THE TASK: Your answer should be a single number: the count of lines containing the string "that".

....................

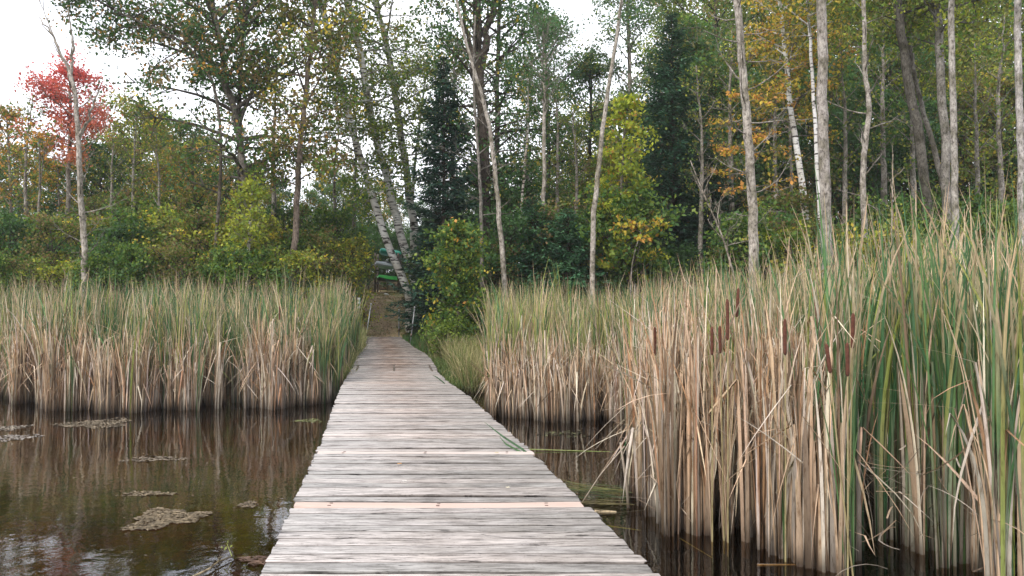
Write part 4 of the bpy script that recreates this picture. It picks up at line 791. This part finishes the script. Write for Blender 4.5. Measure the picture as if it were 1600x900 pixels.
def place(kind, px, Y, top_py=None, s=None, rot=None, label=None, group=None):
    root, lab, grp = protos[kind]; H0 = {'green': 11, 'dark': 10, 'olive': 10, 'amber': 9, 'tall': 19, 'tallolive': 18, 'slim': 12, 'shrub': 3.6, 'shrubdark': 4.2, 'shrubyel': 3.6, 'shrubolive': 3.8}[kind]
    x = (px-800)/F*Y; gz = float(terrain(x, Y))
    if top_py is not None: s = (EYE+(HOR-top_py)/F*Y-gz)/H0
    if kind not in used: o = root; used.add(kind)
    else:
        o = root.copy(); col.objects.link(o)
        for ch in root.children:
            c = ch.copy(); col.objects.link(c); c.parent = o
    o.location = (x, Y, gz); o.rotation_euler = (0, 0, rng.uniform(0, 6.28) if rot is None else rot); f = rng.uniform(.92, 1.12)
    o.scale = (s*f, s*f, s); tag(o, label or lab, None, group or grp); return o
rng = np.random.default_rng(9)
# skyline of the far wood: (px, Y, top pixel, kind)
far = [(-60,36,190,'olive'),(-20,34,250,'green'),(30,38,235,'amber'),(45,33,300,'dark'),(80,40,250,'green'),(105,34,290,'dark'),(150,42,235,'green'),(160,32,235,'dark'),(185,38,215,'olive'),
 (215,33,165,'olive'),(245,40,205,'olive'),(255,31,250,'amber'),(285,36,190,'green'),(300,30,235,'olive'),(330,42,220,'green'),(335,33,270,'amber'),(365,38,260,'green'),(400,44,265,'green'),(410,33,300,'olive'),
 (440,48,290,'dark'),(455,36,330,'green'),(485,42,300,'green'),(520,52,265,'green'),(535,40,285,'green'),(560,58,300,'olive'),(575,46,300,'dark'),(600,60,290,'amber'),(625,50,310,'green'),(650,44,320,'dark'),(690,48,290,'dark'),
 (725,40,300,'dark'),(745,52,265,'olive'),(780,44,290,'green'),(800,36,300,'olive'),(830,50,255,'green'),(850,36,320,'dark'),(880,42,240,'olive'),(905,34,300,'green'),(935,46,170,'olive'),(960,38,250,'green'),(1000,44,170,'green'),(1015,34,260,'dark'),
 (1060,46,-20,'tall'),(1080,38,120,'dark'),(1105,34,60,'green'),(1110,50,-80,'tallolive'),(1150,42,-60,'tall'),(1170,32,130,'green'),(1195,46,-100,'tallolive'),(1215,33,120,'dark'),(1240,40,-60,'tall'),(1285,48,-100,'tallolive'),(1300,33,110,'dark'),
 (1320,36,-60,'tallolive'),(1345,30,150,'dark'),(1365,44,-100,'tall'),(1385,34,60,'green'),(1400,38,-70,'tallolive'),(1430,48,-120,'tall'),(1445,31,170,'dark'),(1460,36,-60,'tallolive'),(1500,42,-100,'tall'),(1510,31,140,'olive'),(1535,36,-70,'tallolive'),
 (1570,30,120,'olive'),(1580,42,-110,'tall'),(1620,34,-90,'tallolive'),(1650,29,100,'dark'),(1700,34,-80,'tall')]
for px, Y, tp, kd in far: place(kd, px, Y, tp)
# bank shrubs: rows that close the view down to the reeds
row = []
for px in range(-60, 560, 46): row.append((px+rng.uniform(-12, 12), rng.uniform(23.5, 26), rng.uniform(335, 385), rng.choice(['shrub', 'shrubdark', 'shrubolive', 'shrubyel'], p=[.35, .25, .25, .15])))
for px in range(-40, 560, 50): row.append((px+rng.uniform(-12, 12), rng.uniform(28, 31), rng.uniform(310, 360), rng.choice(['shrub', 'shrubdark', 'shrubolive'], p=[.3, .45, .25])))
for px in range(-30, 520, 62): row.append((px+rng.uniform(-14, 14), rng.uniform(21.8, 22.6), rng.uniform(395, 418), rng.choice(['shrub', 'shrubolive', 'shrubyel'], p=[.5, .3, .2])))
for px in range(800, 1700, 48): row.append((px+rng.uniform(-12, 12), rng.uniform(24, 27), rng.uniform(315, 400), rng.choice(['shrub', 'shrubdark', 'shrubolive', 'shrubyel'], p=[.45, .15, .25, .15])))
for px in range(800, 1720, 52): row.append((px+rng.uniform(-12, 12), rng.uniform(29, 33), rng.uniform(250, 330), rng.choice(['shrub', 'shrubdark', 'shrubolive'], p=[.3, .5, .2])))
for px in range(1150, 1650, 60): row.append((px+rng.uniform(-12, 12), rng.uniform(21.8, 22.6), rng.uniform(330, 380), rng.choice(['shrub', 'shrubolive', 'shrubyel'], p=[.35, .45, .2])))
for px, Y in ((575, 36.8), (605, 36.6), (632, 37)): row.append((px, Y, 375, 'shrubdark'))
for px in (530, 565, 600, 640, 675, 710, 745): row.append((px, rng.uniform(38, 41), rng.uniform(335, 375), 'shrubdark'))
row = [(px, Y, (max(tp, 400) if 1000 < px < 1150 and Y < 28.5 else tp), ('shrub' if kd == 'shrubyel' and 980 < px < 1150 else kd)) for px, Y, tp, kd in row]
for px, Y, tp, kd in row: place(kd, px, Y, tp)
for px, Y, tp in [(35,28,150),(172,27,190),(205,29,170),(248,26.5,200),(425,29,90),(520,30,180),(556,31,120),(706,29,60),(822,30,80),(872,28,120),(903,27.5,160),(1035,30,60),(1100,26,100),(1142,28,40),(1212,27,60),(1325,26,60),(1382,28,0),(1428,26,40),(1530,25,60),(1562,27,20)]:
    place('slim', px, Y, tp)
for px, Y, tp, kd, lab in [(548, 33, 375, 'shrubdark', 'dark shrub closing the left side of the path head'), (535, 29, 385, 'shrubolive', 'olive shrub leaning over the path from the left'),
   (672, 31, 400, 'shrubdark', 'dark shrub between the rack and the fir boughs'), (655, 29.5, 425, 'shrubyel', 'low yellow tinged shrub at the right shoulder of the path'),
   (700, 26, 380, 'shrub', 'green shrub behind the tall bush right of the ramp'), (745, 24.5, 390, 'shrub', 'green shrub under the thin bare trunks'), (790, 24, 400, 'shrubolive', 'olive shrub at the end of the middle reed bed')]:
    place(kd, px, Y, tp, label=lab, group='shrubs around the path head')
# the tall bush right of the ramp, built on its own
g = np.random.default_rng(301); x0 = (715-800)/F*21.5
tree('leafy_bush', 'tall bright green bush dotted with yellow and orange leaves right of the ramp', 'shrub', (x0, 21.5, .3), [(0, 0, -.4), (.05, 0, 1), (-.05, 0, 2), (0, 0, 3.5)], .04, .01, 'bark', (.2, .17, .13), .25, 3.75, .92, 70, 7600, .11, [(G3, 3), (G1, 5), (G2, 4), (YG, .9), (YL, .45), (OR, .25)], g, spread=.22, el=(.1, .8))
g = np.random.default_rng(302)
tree('leafy_bush', 'low fresh green bush below the tall bush beside the dock', 'shrub', ((700-800)/F*20.5, 20.8, .15), [(0, 0, -.3), (0, 0, .9)], .02, .006, 'bark', (.2, .17, .13), .05, 1.0, .8, 26, 2200, .075, [(G3, 4), (G1, 4)], g, spread=.16)
g = np.random.default_rng(303)
tree('leafy_bush', 'golden leaved bush behind the right reeds near the crooked tree', 'shrub', ((1372-800)/F*17.8, 17.8, 0.), [(0, 0, -.3), (0, 0, 2.8)], .03, .008, 'bark', (.2, .17, .13), .6, 3.6, 1.25, 40, 3800, .10, [(YG, 3), (YL, 1.6), (OL, 3), (G3, 2)], g, spread=.2)

# ---------------------------------------------------------------- grasses on the bank
def grass(n, x0, x1, y0, y1, inside, h, w, cols, label, seed, zoff=0.0, bend=.9, S=5):
    g = np.random.default_rng(seed); P = scatter(g, n, x0, x1, y0, y1, inside); n = len(P); base = np.stack([P[:, 0], P[:, 1], terrain(P[:, 0], P[:, 1])-.02+zoff], -1)
    base[:, 2] = np.maximum(base[:, 2], .0); c = palette(g, cols, n)*g.uniform(.7, 1.3, (n, 1)); mb = MB()
    blades(mb, g, base+np.array([0, 0, .0]), h*g.uniform(.5, 1.2, n), w*g.uniform(.6, 1.3, n), g.uniform(0, 6.28, n), np.abs(g.normal(size=n))*.2, np.abs(g.normal(size=n))*bend, g.uniform(1, 2.2, n), np.full(n, 2.), np.zeros(n), c*.8, c, c*1.1, S, False)
    tag(mb.build('grass', M['blade']), label, 'grass', kind='stuff')
DRf = lambda y: np.interp(y, DY, DR); DLf = lambda y: np.interp(y, DY, DL)
grass(8000, -3.2, -.3, 15.5, 22, lambda x, y: (x > DRf(y)+.45) & (x < -.35+.0*y) & (y > 15.8+.5*np.sin(x*3)), .85, .011, [((.42, .36, .2), 4), ((.25, .26, .1), 3), ((.12, .18, .05), 2)], 'tan and green bank grass between the dock and the right reeds', 401)
grass(5200, -3.4, -.9, 15.6, 20.5, lambda x, y: (x > DRf(y)+.03) & (x < DRf(y)+1.0), .24, .012, [((.10, .17, .05), 4), ((.14, .2, .06), 3), ((.3, .28, .12), 1)], 'short green grass along the right edge of the far dock', 402)
grass(5200, -5, -1.2, 22, 29, lambda x, y: (x > np.where(y < 25.7, DRf(y)+.05, pc(y)+.9)) & (x < pc(y)+3.0), .24, .013, [((.06, .15, .04), 4), ((.10, .18, .06), 3)], 'fresh green grass right of the ramp poles', 403)
grass(2600, -5.6, -3.4, 15.6, 24.8, lambda x, y: (x < DLf(y)-.02) & (x > DLf(y)-.4), .5, .011, [((.16, .2, .07), 4), ((.42, .38, .2), 3)], 'long grass leaning over the left edge of the far dock', 404, .1)
grass(6500, -6.9, -3.2, 25.8, 35, lambda x, y: (np.abs(x-pc(y)) < 1.3) & (field(x, y, 1.0, 2) > -.05-.5*(np.abs(x-pc(y)) > .8)), .12, .012, [((.10, .14, .04), 4), ((.2, .18, .08), 2)], 'sparse short grass growing on the dirt path', 405)
grass(9000, -16, 16, 21.5, 26, lambda x, y: (np.abs(x-pc(y)) > 1.4) & ((y > 26) | (x < DLf(y)-.25) | (x > DRf(y)+.25)), .5, .014, [((.08, .12, .04), 4), ((.16, .17, .07), 3), ((.3, .25, .13), 1)], 'rough grass on the bank behind the cattails', 406)
# fallen leaves on path and bank
g = np.random.default_rng(500); n = 2600; X = g.uniform(-8, -2.5, n); Y = g.uniform(25.5, 36, n); mb = MB()
leafset(mb, np.stack([X, Y, terrain(X, Y)+.06], -1), g.uniform(.04, .09, n), palette(g, [((.3, .2, .1), 4), ((.42, .3, .12), 2), ((.2, .12, .07), 3)], n)*g.uniform(.6, 1.2, (n, 1)), .4, None, g, 3)
tag(mb.build('leaf_litter', M['leaf']), 'brown fallen leaves scattered over the dirt path and bank', 'leaf litter', kind='stuff')
for k_ in list(protos):
    if k_ not in used:
        r_ = protos[k_][0]
        for ch in list(r_.children): bpy.data.objects.remove(ch)
        bpy.data.objects.remove(r_)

....................

CORRECT RESPONSE: 2